→ **Brief**: Return every line below in which "high" appears.

::::::::

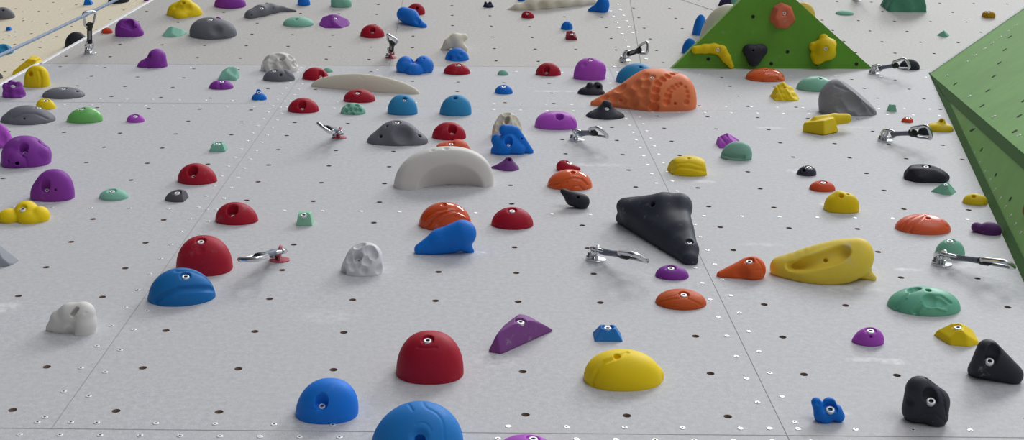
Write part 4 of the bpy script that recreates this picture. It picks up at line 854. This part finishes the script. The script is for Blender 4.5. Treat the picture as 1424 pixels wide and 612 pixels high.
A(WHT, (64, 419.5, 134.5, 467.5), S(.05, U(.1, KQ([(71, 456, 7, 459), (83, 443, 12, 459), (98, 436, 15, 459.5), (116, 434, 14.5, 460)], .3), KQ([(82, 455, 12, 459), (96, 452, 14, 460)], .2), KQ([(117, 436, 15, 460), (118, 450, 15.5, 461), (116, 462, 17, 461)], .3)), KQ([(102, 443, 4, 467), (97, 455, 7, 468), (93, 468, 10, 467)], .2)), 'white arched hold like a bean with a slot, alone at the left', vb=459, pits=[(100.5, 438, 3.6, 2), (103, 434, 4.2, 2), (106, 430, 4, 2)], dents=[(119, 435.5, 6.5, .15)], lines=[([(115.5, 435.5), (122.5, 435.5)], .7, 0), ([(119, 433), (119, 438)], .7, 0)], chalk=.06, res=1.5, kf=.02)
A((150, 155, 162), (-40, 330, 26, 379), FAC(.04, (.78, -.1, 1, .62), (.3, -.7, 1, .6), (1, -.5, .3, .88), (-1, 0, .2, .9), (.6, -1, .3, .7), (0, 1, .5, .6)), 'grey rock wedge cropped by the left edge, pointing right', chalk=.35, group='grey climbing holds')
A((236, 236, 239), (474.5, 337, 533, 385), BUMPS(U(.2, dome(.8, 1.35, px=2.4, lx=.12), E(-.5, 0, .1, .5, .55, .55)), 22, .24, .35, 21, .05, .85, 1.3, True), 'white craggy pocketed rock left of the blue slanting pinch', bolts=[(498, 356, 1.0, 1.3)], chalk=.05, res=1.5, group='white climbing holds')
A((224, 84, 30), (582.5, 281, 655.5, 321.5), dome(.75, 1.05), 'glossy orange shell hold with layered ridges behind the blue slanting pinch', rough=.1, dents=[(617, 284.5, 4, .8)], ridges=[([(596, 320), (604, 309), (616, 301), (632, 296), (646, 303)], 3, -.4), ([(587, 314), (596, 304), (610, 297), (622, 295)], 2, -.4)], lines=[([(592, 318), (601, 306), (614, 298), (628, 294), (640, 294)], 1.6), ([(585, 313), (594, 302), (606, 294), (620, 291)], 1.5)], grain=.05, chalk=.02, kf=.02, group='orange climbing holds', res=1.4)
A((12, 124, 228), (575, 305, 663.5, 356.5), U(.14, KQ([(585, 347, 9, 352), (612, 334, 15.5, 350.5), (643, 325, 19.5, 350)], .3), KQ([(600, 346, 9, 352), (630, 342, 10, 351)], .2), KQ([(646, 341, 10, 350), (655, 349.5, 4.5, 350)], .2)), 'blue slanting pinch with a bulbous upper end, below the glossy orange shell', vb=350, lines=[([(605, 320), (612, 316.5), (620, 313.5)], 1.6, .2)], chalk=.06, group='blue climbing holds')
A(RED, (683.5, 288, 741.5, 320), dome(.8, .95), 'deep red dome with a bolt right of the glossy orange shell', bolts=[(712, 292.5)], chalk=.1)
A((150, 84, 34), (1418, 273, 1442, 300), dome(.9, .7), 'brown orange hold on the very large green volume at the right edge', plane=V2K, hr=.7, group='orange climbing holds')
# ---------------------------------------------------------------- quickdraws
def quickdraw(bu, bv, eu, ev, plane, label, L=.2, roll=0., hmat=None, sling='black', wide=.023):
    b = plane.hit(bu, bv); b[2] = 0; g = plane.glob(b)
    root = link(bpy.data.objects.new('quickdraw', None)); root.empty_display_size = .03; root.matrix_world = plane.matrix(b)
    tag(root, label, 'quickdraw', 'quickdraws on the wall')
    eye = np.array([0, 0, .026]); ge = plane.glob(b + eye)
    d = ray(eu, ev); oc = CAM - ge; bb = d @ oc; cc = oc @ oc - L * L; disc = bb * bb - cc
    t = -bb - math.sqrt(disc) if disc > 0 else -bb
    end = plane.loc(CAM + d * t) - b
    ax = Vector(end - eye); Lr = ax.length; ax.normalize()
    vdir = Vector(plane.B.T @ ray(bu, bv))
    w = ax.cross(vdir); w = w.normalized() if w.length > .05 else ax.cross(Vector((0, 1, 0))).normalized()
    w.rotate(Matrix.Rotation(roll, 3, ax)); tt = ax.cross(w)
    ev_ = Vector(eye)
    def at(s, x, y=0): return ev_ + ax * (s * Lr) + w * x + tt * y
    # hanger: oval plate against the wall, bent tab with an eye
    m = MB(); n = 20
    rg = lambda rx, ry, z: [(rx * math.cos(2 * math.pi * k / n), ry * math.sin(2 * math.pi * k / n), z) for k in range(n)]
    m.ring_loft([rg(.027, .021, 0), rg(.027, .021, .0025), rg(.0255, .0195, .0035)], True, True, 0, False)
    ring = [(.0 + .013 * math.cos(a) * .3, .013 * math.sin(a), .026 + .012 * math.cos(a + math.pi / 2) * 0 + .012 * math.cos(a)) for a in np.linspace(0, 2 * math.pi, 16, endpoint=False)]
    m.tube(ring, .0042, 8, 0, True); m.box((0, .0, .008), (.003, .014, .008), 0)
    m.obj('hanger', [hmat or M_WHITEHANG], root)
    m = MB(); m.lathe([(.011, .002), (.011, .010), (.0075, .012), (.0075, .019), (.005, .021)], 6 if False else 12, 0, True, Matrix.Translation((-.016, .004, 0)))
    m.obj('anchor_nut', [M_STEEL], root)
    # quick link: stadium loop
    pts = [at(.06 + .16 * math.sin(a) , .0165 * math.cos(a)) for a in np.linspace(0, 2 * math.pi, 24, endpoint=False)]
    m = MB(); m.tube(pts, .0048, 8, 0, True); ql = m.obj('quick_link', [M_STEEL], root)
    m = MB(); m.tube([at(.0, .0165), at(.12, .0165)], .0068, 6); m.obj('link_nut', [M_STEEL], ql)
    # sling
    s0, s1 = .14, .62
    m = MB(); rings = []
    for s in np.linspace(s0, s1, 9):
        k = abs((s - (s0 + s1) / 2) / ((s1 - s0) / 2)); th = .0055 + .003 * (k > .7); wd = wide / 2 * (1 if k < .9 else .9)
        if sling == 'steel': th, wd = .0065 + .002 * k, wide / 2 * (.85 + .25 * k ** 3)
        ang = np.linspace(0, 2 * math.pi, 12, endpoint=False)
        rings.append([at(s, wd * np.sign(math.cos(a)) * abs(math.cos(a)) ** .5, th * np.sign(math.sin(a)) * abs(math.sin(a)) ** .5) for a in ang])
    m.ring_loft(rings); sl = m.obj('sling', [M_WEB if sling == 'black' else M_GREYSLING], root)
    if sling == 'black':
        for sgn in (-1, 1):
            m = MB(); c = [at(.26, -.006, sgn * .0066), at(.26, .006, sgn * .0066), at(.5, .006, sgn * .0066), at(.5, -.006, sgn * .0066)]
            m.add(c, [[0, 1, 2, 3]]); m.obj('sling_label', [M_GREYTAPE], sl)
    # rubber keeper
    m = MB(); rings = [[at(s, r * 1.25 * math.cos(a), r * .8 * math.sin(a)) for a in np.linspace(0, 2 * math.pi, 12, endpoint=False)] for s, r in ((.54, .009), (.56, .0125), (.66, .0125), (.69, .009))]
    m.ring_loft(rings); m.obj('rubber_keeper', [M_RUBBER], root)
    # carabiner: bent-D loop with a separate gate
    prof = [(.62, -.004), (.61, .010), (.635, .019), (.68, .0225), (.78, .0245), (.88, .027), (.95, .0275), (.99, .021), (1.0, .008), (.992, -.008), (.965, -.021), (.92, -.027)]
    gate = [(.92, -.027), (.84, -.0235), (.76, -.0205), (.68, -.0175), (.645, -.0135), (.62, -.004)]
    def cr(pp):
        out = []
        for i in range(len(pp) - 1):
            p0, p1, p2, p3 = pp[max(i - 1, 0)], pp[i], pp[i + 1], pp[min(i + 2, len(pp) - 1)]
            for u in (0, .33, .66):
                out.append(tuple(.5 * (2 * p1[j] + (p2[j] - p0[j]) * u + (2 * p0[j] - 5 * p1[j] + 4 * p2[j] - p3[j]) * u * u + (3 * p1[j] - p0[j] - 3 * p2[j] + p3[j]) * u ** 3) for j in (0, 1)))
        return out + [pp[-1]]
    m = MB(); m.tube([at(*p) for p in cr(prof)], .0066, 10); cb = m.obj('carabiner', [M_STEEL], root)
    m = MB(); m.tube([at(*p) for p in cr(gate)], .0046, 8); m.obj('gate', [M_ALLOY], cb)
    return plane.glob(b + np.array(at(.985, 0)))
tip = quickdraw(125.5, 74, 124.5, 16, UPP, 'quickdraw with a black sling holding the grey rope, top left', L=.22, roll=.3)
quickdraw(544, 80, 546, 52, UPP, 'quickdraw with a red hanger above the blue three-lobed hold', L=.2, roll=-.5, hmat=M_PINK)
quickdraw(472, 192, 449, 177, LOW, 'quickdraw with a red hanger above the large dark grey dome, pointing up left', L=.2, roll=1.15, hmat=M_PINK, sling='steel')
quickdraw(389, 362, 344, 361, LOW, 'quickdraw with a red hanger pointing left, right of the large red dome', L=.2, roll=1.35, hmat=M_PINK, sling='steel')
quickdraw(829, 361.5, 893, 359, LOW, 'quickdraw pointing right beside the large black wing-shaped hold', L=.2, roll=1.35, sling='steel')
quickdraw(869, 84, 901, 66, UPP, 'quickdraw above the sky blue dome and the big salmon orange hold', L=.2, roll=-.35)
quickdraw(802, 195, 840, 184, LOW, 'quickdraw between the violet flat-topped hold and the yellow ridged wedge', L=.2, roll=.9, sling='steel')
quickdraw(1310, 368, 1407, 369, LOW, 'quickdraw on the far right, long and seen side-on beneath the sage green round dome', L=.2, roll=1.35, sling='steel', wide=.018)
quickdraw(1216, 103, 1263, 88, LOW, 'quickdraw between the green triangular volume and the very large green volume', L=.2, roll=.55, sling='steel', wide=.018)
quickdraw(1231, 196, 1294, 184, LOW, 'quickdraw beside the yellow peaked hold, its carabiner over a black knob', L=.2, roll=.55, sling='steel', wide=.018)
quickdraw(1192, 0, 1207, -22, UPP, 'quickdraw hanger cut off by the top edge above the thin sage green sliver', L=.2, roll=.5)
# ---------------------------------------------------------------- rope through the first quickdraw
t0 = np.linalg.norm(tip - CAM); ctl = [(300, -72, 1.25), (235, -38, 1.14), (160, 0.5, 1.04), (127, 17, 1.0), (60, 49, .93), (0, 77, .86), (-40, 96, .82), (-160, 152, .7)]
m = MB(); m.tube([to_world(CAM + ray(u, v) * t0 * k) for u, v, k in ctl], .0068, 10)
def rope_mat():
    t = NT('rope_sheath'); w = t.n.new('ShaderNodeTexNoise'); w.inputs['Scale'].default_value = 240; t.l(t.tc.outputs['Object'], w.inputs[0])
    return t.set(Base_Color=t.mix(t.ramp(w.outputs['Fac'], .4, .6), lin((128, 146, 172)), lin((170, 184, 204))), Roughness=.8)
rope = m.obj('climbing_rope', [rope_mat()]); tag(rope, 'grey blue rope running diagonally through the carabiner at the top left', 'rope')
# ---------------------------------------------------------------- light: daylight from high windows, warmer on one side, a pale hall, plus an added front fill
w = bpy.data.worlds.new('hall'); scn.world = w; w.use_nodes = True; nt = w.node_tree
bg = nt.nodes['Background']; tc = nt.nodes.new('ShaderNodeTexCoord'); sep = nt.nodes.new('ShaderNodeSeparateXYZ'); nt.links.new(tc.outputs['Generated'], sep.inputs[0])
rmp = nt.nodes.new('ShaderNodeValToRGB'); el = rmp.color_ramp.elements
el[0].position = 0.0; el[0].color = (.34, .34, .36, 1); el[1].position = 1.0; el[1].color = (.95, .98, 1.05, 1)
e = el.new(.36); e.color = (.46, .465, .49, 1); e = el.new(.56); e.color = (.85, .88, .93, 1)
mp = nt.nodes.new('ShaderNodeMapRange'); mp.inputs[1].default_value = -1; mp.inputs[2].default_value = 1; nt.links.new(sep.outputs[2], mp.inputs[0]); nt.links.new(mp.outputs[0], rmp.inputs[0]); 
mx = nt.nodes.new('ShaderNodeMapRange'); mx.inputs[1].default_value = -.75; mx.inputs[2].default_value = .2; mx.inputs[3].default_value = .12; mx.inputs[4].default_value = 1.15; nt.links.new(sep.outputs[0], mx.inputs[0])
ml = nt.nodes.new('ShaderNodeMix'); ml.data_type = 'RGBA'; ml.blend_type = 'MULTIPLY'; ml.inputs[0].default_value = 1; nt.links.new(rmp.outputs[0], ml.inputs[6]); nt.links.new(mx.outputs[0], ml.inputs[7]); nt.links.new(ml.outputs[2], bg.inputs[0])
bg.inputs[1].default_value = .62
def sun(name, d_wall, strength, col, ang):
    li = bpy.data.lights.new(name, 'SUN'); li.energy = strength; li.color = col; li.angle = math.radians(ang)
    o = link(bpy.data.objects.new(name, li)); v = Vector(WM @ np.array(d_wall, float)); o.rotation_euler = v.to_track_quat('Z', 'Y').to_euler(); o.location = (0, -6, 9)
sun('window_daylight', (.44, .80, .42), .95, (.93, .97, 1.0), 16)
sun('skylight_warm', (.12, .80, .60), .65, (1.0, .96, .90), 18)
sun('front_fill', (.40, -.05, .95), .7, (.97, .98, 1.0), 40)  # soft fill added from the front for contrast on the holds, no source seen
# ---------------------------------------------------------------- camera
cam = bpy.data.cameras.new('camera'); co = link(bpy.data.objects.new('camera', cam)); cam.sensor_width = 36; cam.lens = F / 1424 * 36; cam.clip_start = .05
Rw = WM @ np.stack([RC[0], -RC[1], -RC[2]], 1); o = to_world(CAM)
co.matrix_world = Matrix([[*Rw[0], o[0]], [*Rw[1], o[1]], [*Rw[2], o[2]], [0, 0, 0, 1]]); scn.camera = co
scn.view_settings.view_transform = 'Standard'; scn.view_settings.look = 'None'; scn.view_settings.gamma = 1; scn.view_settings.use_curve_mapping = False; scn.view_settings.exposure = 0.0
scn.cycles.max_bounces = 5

::::::::

→ **Reply**:
Write part 4 of the bpy script that recreates this picture. It picks up at line 854. This part finishes the script. The script is for Blender 4.5. Treat the picture as 1424 pixels wide and 612 pixels high.
# ---------------------------------------------------------------- light: daylight from high windows, warmer on one side, a pale hall, plus an added front fill